Psychologische Sicherheit verspricht Erfolg
Laut einer zweijährigen Studie namens Aristoteles, die Google mit über 180 eigenen Teams durchgeführt hat, ist es für den Teamerfolg nicht so maßgeblich, wer zu den Teams gehört. Das Teamergebnis steht und fällt mit dem Maß an psychologischer Sicherheit, das die Teammitglieder empfinden. Die Professorin Amy Edmondson hat den Begriff bereits 1999 definiert als den Glauben, dass man nicht bestraft oder bloßgestellt wird, wenn man Ideen, Fragen, Bedenken oder Fehler anspricht. Existiert dieser Glaube nicht, stellen Teammitglieder Ergebnisse anderer nicht in Frage und halten ihre Ideen zurück, aus Angst vor Zurückweisung der anderen Teammitglieder. Genau das ist aber fatal, wenn es darum geht, einen Growth Mindset zu erzeugen. Schon einfache Aussagen der Führungskraft wie „Möglicherweise habe ich hier etwas übersehen, was meinen Sie dazu?“ oder wenn sie sich von den eigenen Mitarbeitern technisch auf die Sprünge helfen lässt, beeinflussen das Maß an psychologischer Sicherheit deutlich positiv. Je höher es ist, desto höher ist auch die Wahrscheinlichkeit, dass Lust an der Weiterentwicklung entsteht sowie ungewöhnliche und neuartige Ideen geäußert und diskutiert werden.

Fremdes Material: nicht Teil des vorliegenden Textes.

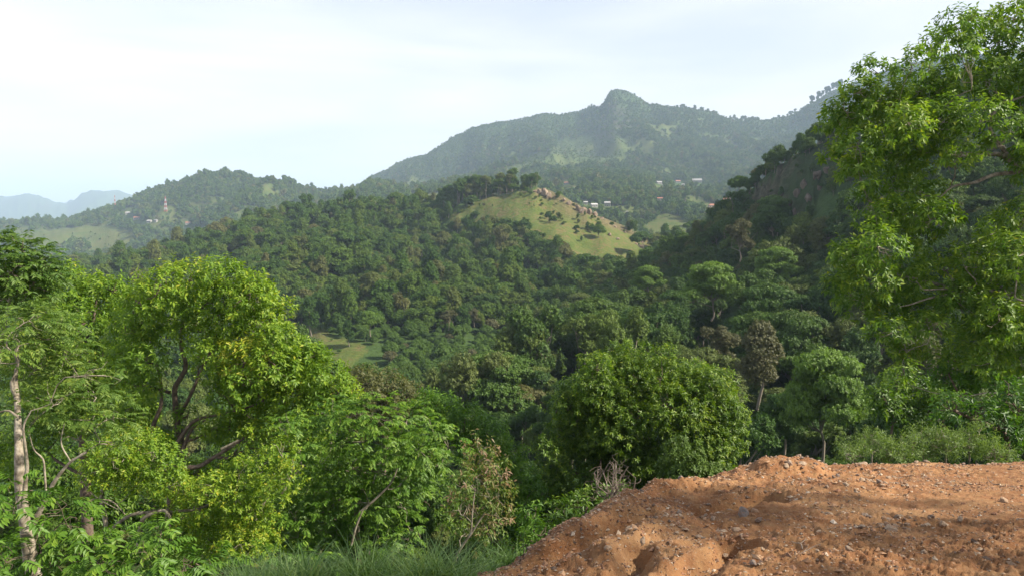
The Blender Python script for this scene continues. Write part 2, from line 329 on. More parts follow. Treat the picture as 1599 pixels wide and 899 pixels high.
def terr_mat():
    m, t, o = new_mat('terrain_cover'); geo = t.nodes.new('ShaderNodeNewGeometry'); pos = geo.outputs['Position']
    nA = noise_n(t, 0.03, 6, 0.6, pos); nB = noise_n(t, 0.35, 5, 0.65, pos); nC = noise_n(t, 0.006, 6, 0.6, pos)
    forest = mix(t, nC, ramp(t, nB, [(0.3, (0.018, 0.042, 0.012)), (0.6, (0.045, 0.085, 0.02))]), ramp(t, nA, [(0.35, (0.03, 0.055, 0.018)), (0.65, (0.075, 0.11, 0.03))]))
    nD = noise_n(t, 0.05, 8, 0.7, pos)
    grass = mix(t, ramp(t, nB, [(0.40, (0, 0, 0)), (0.60, (1, 1, 1))]), ramp(t, nD, [(0.38, (0.055, 0.085, 0.018)), (0.48, (0.115, 0.125, 0.032)), (0.56, (0.15, 0.11, 0.05)), (0.66, (0.09, 0.125, 0.026))]), (0.085, 0.115, 0.026))
    rockc = mix(t, ramp(t, nA, [(0.42, (0, 0, 0)), (0.56, (1, 1, 1))]), ramp(t, nB, [(0.3, (0.03, 0.024, 0.018)), (0.5, (0.075, 0.056, 0.04)), (0.7, (0.14, 0.11, 0.085))]), (0.028, 0.042, 0.016))  # rock and scrub tones, with the shade of the spur's face darkened in
    ma = t.nodes.new('ShaderNodeMath'); ma.operation = 'MULTIPLY'; ma.use_clamp = True; t.links.new(attr_n(t, 'meadow'), ma.inputs[0]); ma.inputs[1].default_value = 1.2
    c = mix(t, ma.outputs[0], forest, grass)
    c = mix(t, math_n(t, 'MULTIPLY', attr_n(t, 'rock'), 0.9, True), c, rockc)
    c = mix(t, attr_n(t, 'soil'), c, ramp(t, nB, [(0.35, (0.06, 0.06, 0.028)), (0.5, (0.13, 0.095, 0.05)), (0.65, (0.19, 0.135, 0.08))]))
    pr = t.nodes.new('ShaderNodeBsdfPrincipled'); pr.inputs['Roughness'].default_value = 0.95; pr.inputs['Specular IOR Level'].default_value = 0.1
    t.links.new(c, pr.inputs['Base Color']); b = t.nodes.new('ShaderNodeBump'); b.inputs['Strength'].default_value = 0.7; b.inputs['Distance'].default_value = 1.5
    t.links.new(nB, b.inputs['Height']); t.links.new(b.outputs[0], pr.inputs['Normal']); t.links.new(pr.outputs[0], o.inputs[0]); return m
M_terr = terr_mat()
me = np_mesh('terrain', np.stack([XG, YG, ZG], -1).reshape(-1, 3), [quads], [M_terr], True, {'meadow': ('POINT', meadow.ravel()), 'rock': ('POINT', rock.ravel()), 'soil': ('POINT', soil.ravel())})
tag(mobj('terrain', me), 'green valley floor, forested slopes and mountains', kind='structure')
# ------------------------------------------------------------------ dirt ledge the viewer stands on
EDGE = [(-700,1040,4.4),(0,1010,4.5),(400,965,4.8),(600,945,4.9),(690,912,5.1),(730,899,5.3),(800,866,5.8),(880,817,6.5),(950,778,7.1),(1020,757,7.7),(1090,747,8.1),(1150,728,8.7),(1180,722,8.9),(1250,721,9.1),(1330,718,9.2),(1400,721,9.3),(1500,719,9.5),(1599,716,9.8),(2300,712,10.5)]
def edge(t): return lay_eval(EDGE, t)
def plane_z(x, y):
    t = x / np.maximum(y, 0.3); De, Ze = edge(t); s = np.clip((y - 2.2) / (De - 2.2), 0, 1.0)
    return -1.74 + (Ze + 1.74) * s, De
def on_plane(u, v):
    lo, hi = 1.5, 14.0
    for _ in range(40):
        md = (lo + hi) / 2; p = P(u, v, md); z = float(plane_z(np.array([p[0]]), np.array([p[1]]))[0][0])
        if p[2] > z: lo = md
        else: hi = md
    return P(u, v, lo)
def chan(x, y, pts, w, depth):
    pts = [on_plane(*p)[:2] for p in pts]; best = np.full(x.shape, 1e9)
    wob = 0.05 * noise2(x * 3, y * 3, 77)
    for (x1, y1), (x2, y2) in zip(pts[:-1], pts[1:]):
        dx, dy = x2 - x1, y2 - y1; s = np.clip(((x - x1) * dx + (y - y1) * dy) / (dx * dx + dy * dy), 0, 1)
        best = np.minimum(best, np.hypot(x - x1 - s * dx, y - y1 - s * dy) + wob)
    return -depth * np.exp(-(np.maximum(best, 0) / w) ** 4)
def ledge_z(x, y, detail=True):
    z, De = plane_z(x, y)
    De = De + 0.16 * fbm(x, y, 0.9, 3, seed=31)
    over = np.maximum(y - De, 0); z = z - 1.9 * over ** 1.35 - 0.06 * sstep(-0.5, 0.0, y - De)
    z = z + chan(x, y, [(1190,775),(1120,790),(1055,800),(985,815),(930,845),(860,872),(800,900)], 0.19, 0.22)
    z = z + chan(x, y, [(1150,850),(1115,862),(1085,880),(1060,905)], 0.14, 0.17)
    z = z + chan(x, y, [(1000,860),(990,885),(970,905)], 0.12, 0.13)
    z = z + chan(x, y, [(1215,738),(1250,735)], 0.30, -0.14)
    z = z + chan(x, y, [(1090,760),(1010,775),(930,812),(850,860)], 0.13, -0.07)
    z = z + chan(x, y, [(1060,815),(1000,835),(950,865)], 0.12, -0.06)
    vis = sstep(0.75, 0.35, x / np.maximum(y, 0.3)) * 0.7 + 0.3
    z = z + 0.060 * fbm(x * 1.0, y * 1.6, 0.9, 3, seed=32) * vis + 0.045 * fbm(x + 0.5 * y, y * 1.3 - x * 0.3, 0.26, 4, 0.6, seed=33, ridged=True) * vis
    if detail: z = z + 0.040 * fbm(x, y, 0.10, 4, 0.65, seed=34, ridged=True) * (0.35 + 0.65 * sstep(-0.2, 0.5, noise2(x * 1.3, y * 1.9, 35)))
    return z
tcol = np.concatenate([np.linspace(-1.4, -0.17, 50), np.linspace(-0.16, 0.76, 450), np.linspace(0.80, 1.4, 40)])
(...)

Richtig genutzt, werden die Möglichkeiten der digitalen Transformation, a) Wissen einfacher zu teilen denn je sowie b) gemeinsam ökonomische Rahmenbedingung zu gestalten, zum Treiber für Kreativität, Innovation und Wachstum. Davon profitieren übrigens nicht nur einige Wenige, sondern möglichst Viele – ganz im Sinnes des WIR in WIRTSCHAFT.